Provided material:
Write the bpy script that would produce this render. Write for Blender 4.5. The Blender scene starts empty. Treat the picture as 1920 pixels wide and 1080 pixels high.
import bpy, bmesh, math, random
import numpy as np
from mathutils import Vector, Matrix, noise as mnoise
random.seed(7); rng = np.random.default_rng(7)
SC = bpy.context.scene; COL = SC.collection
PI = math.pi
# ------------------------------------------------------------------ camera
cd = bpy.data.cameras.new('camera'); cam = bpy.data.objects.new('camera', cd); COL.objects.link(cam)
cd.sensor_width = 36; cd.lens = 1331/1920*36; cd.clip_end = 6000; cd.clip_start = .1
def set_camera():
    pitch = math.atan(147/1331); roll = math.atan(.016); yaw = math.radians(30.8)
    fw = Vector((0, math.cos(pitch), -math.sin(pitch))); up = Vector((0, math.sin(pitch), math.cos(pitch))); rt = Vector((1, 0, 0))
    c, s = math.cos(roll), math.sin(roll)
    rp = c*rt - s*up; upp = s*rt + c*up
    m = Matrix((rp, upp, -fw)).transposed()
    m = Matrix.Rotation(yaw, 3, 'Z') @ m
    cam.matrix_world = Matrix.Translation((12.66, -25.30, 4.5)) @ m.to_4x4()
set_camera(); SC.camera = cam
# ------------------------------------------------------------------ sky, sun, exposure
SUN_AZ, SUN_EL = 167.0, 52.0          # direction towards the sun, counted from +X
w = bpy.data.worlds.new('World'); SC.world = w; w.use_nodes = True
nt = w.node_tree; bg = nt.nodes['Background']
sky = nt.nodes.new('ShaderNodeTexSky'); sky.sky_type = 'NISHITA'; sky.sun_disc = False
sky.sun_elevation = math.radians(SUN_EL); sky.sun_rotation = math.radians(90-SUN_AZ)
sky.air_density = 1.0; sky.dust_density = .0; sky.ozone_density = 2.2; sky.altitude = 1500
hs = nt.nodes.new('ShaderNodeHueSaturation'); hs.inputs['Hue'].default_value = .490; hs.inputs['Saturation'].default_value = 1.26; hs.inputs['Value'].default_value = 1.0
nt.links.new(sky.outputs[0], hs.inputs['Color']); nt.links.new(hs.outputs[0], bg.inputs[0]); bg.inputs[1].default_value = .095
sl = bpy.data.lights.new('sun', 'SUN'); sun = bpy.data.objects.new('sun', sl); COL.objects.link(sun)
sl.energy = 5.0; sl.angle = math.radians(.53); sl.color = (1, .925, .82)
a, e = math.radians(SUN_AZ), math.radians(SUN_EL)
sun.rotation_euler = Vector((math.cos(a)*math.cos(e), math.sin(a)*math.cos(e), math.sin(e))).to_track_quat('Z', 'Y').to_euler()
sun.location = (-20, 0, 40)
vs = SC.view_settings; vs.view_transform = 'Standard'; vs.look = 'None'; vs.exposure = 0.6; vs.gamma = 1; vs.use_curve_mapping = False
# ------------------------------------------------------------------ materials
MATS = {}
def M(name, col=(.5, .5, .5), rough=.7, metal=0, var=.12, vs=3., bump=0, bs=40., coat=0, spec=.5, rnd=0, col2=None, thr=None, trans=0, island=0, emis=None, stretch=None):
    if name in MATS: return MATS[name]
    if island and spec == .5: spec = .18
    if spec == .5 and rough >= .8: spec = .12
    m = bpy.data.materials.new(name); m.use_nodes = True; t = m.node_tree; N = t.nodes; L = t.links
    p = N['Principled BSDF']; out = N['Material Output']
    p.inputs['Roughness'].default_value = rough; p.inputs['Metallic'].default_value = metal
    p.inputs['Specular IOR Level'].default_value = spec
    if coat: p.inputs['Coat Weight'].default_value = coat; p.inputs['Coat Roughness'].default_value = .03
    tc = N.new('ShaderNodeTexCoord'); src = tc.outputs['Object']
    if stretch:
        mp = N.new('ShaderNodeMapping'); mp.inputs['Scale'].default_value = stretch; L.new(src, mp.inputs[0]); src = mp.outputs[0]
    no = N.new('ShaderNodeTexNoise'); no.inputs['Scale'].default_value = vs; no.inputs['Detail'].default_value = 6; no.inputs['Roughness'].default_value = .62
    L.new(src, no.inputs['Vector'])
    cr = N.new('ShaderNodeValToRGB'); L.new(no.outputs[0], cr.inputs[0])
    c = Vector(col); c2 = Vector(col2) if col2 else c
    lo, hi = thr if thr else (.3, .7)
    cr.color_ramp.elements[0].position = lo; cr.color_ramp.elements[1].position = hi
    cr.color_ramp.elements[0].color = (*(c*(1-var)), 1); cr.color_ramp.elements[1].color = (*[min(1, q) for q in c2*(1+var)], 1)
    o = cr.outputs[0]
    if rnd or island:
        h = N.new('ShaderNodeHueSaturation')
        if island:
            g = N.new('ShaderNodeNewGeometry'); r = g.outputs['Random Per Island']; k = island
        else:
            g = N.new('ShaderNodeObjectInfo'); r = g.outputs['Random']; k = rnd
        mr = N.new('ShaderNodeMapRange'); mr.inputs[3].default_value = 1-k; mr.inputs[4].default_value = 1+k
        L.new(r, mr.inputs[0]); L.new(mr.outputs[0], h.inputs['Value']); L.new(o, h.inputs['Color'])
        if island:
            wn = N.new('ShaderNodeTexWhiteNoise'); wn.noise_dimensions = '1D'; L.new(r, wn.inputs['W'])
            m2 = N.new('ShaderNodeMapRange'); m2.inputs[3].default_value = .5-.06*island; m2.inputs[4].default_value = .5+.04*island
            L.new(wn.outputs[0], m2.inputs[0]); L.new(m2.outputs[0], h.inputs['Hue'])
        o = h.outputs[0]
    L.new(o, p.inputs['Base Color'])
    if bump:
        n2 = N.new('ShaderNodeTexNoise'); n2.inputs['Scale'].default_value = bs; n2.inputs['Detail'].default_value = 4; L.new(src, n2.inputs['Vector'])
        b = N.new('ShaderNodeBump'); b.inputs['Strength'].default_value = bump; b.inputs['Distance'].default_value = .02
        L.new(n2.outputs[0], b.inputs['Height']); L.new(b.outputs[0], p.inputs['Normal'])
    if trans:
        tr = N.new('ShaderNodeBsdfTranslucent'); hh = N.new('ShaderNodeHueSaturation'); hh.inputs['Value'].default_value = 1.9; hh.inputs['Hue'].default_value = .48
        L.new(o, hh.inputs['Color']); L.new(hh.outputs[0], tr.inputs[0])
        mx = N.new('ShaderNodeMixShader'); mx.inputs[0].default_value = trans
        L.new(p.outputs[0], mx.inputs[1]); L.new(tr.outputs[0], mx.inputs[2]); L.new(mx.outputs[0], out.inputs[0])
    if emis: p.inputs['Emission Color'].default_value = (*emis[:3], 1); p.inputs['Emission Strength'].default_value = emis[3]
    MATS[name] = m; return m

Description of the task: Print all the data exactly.

Output for this task:
Write the bpy script that would produce this render. Write for Blender 4.5. The Blender scene starts empty. Treat the picture as 1920 pixels wide and 1080 pixels high.
import bpy, bmesh, math, random
import numpy as np
from mathutils import Vector, Matrix, noise as mnoise
random.seed(7); rng = np.random.default_rng(7)
SC = bpy.context.scene; COL = SC.collection
PI = math.pi
# ------------------------------------------------------------------ camera
cd = bpy.data.cameras.new('camera'); cam = bpy.data.objects.new('camera', cd); COL.objects.link(cam)
cd.sensor_width = 36; cd.lens = 1331/1920*36; cd.clip_end = 6000; cd.clip_start = .1
def set_camera():
    pitch = math.atan(147/1331); roll = math.atan(.016); yaw = math.radians(30.8)
    fw = Vector((0, math.cos(pitch), -math.sin(pitch))); up = Vector((0, math.sin(pitch), math.cos(pitch))); rt = Vector((1, 0, 0))
    c, s = math.cos(roll), math.sin(roll)
    rp = c*rt - s*up; upp = s*rt + c*up
    m = Matrix((rp, upp, -fw)).transposed()
    m = Matrix.Rotation(yaw, 3, 'Z') @ m
    cam.matrix_world = Matrix.Translation((12.66, -25.30, 4.5)) @ m.to_4x4()
set_camera(); SC.camera = cam
# ------------------------------------------------------------------ sky, sun, exposure
SUN_AZ, SUN_EL = 167.0, 52.0          # direction towards the sun, counted from +X
w = bpy.data.worlds.new('World'); SC.world = w; w.use_nodes = True
nt = w.node_tree; bg = nt.nodes['Background']
sky = nt.nodes.new('ShaderNodeTexSky'); sky.sky_type = 'NISHITA'; sky.sun_disc = False
sky.sun_elevation = math.radians(SUN_EL); sky.sun_rotation = math.radians(90-SUN_AZ)
sky.air_density = 1.0; sky.dust_density = .0; sky.ozone_density = 2.2; sky.altitude = 1500
hs = nt.nodes.new('ShaderNodeHueSaturation'); hs.inputs['Hue'].default_value = .490; hs.inputs['Saturation'].default_value = 1.26; hs.inputs['Value'].default_value = 1.0
nt.links.new(sky.outputs[0], hs.inputs['Color']); nt.links.new(hs.outputs[0], bg.inputs[0]); bg.inputs[1].default_value = .095
sl = bpy.data.lights.new('sun', 'SUN'); sun = bpy.data.objects.new('sun', sl); COL.objects.link(sun)
sl.energy = 5.0; sl.angle = math.radians(.53); sl.color = (1, .925, .82)
a, e = math.radians(SUN_AZ), math.radians(SUN_EL)
sun.rotation_euler = Vector((math.cos(a)*math.cos(e), math.sin(a)*math.cos(e), math.sin(e))).to_track_quat('Z', 'Y').to_euler()
sun.location = (-20, 0, 40)
vs = SC.view_settings; vs.view_transform = 'Standard'; vs.look = 'None'; vs.exposure = 0.6; vs.gamma = 1; vs.use_curve_mapping = False
# ------------------------------------------------------------------ materials
MATS = {}
def M(name, col=(.5, .5, .5), rough=.7, metal=0, var=.12, vs=3., bump=0, bs=40., coat=0, spec=.5, rnd=0, col2=None, thr=None, trans=0, island=0, emis=None, stretch=None):
    if name in MATS: return MATS[name]
    if island and spec == .5: spec = .18
    if spec == .5 and rough >= .8: spec = .12
    m = bpy.data.materials.new(name); m.use_nodes = True; t = m.node_tree; N = t.nodes; L = t.links
    p = N['Principled BSDF']; out = N['Material Output']
    p.inputs['Roughness'].default_value = rough; p.inputs['Metallic'].default_value = metal
    p.inputs['Specular IOR Level'].default_value = spec
    if coat: p.inputs['Coat Weight'].default_value = coat; p.inputs['Coat Roughness'].default_value = .03
    tc = N.new('ShaderNodeTexCoord'); src = tc.outputs['Object']
    if stretch:
        mp = N.new('ShaderNodeMapping'); mp.inputs['Scale'].default_value = stretch; L.new(src, mp.inputs[0]); src = mp.outputs[0]
    no = N.new('ShaderNodeTexNoise'); no.inputs['Scale'].default_value = vs; no.inputs['Detail'].default_value = 6; no.inputs['Roughness'].default_value = .62
    L.new(src, no.inputs['Vector'])
    cr = N.new('ShaderNodeValToRGB'); L.new(no.outputs[0], cr.inputs[0])
    c = Vector(col); c2 = Vector(col2) if col2 else c
    lo, hi = thr if thr else (.3, .7)
    cr.color_ramp.elements[0].position = lo; cr.color_ramp.elements[1].position = hi
    cr.color_ramp.elements[0].color = (*(c*(1-var)), 1); cr.color_ramp.elements[1].color = (*[min(1, q) for q in c2*(1+var)], 1)
    o = cr.outputs[0]
    if rnd or island:
        h = N.new('ShaderNodeHueSaturation')
        if island:
            g = N.new('ShaderNodeNewGeometry'); r = g.outputs['Random Per Island']; k = island
        else:
            g = N.new('ShaderNodeObjectInfo'); r = g.outputs['Random']; k = rnd
        mr = N.new('ShaderNodeMapRange'); mr.inputs[3].default_value = 1-k; mr.inputs[4].default_value = 1+k
        L.new(r, mr.inputs[0]); L.new(mr.outputs[0], h.inputs['Value']); L.new(o, h.inputs['Color'])
        if island:
            wn = N.new('ShaderNodeTexWhiteNoise'); wn.noise_dimensions = '1D'; L.new(r, wn.inputs['W'])
            m2 = N.new('ShaderNodeMapRange'); m2.inputs[3].default_value = .5-.06*island; m2.inputs[4].default_value = .5+.04*island
            L.new(wn.outputs[0], m2.inputs[0]); L.new(m2.outputs[0], h.inputs['Hue'])
        o = h.outputs[0]
    L.new(o, p.inputs['Base Color'])
    if bump:
        n2 = N.new('ShaderNodeTexNoise'); n2.inputs['Scale'].default_value = bs; n2.inputs['Detail'].default_value = 4; L.new(src, n2.inputs['Vector'])
        b = N.new('ShaderNodeBump'); b.inputs['Strength'].default_value = bump; b.inputs['Distance'].default_value = .02
        L.new(n2.outputs[0], b.inputs['Height']); L.new(b.outputs[0], p.inputs['Normal'])
    if trans:
        tr = N.new('ShaderNodeBsdfTranslucent'); hh = N.new('ShaderNodeHueSaturation'); hh.inputs['Value'].default_value = 1.9; hh.inputs['Hue'].default_value = .48
        L.new(o, hh.inputs['Color']); L.new(hh.outputs[0], tr.inputs[0])
        mx = N.new('ShaderNodeMixShader'); mx.inputs[0].default_value = trans
        L.new(p.outputs[0], mx.inputs[1]); L.new(tr.outputs[0], mx.inputs[2]); L.new(mx.outputs[0], out.inputs[0])
    if emis: p.inputs['Emission Color'].default_value = (*emis[:3], 1); p.inputs['Emission Strength'].default_value = emis[3]
    MATS[name] = m; return m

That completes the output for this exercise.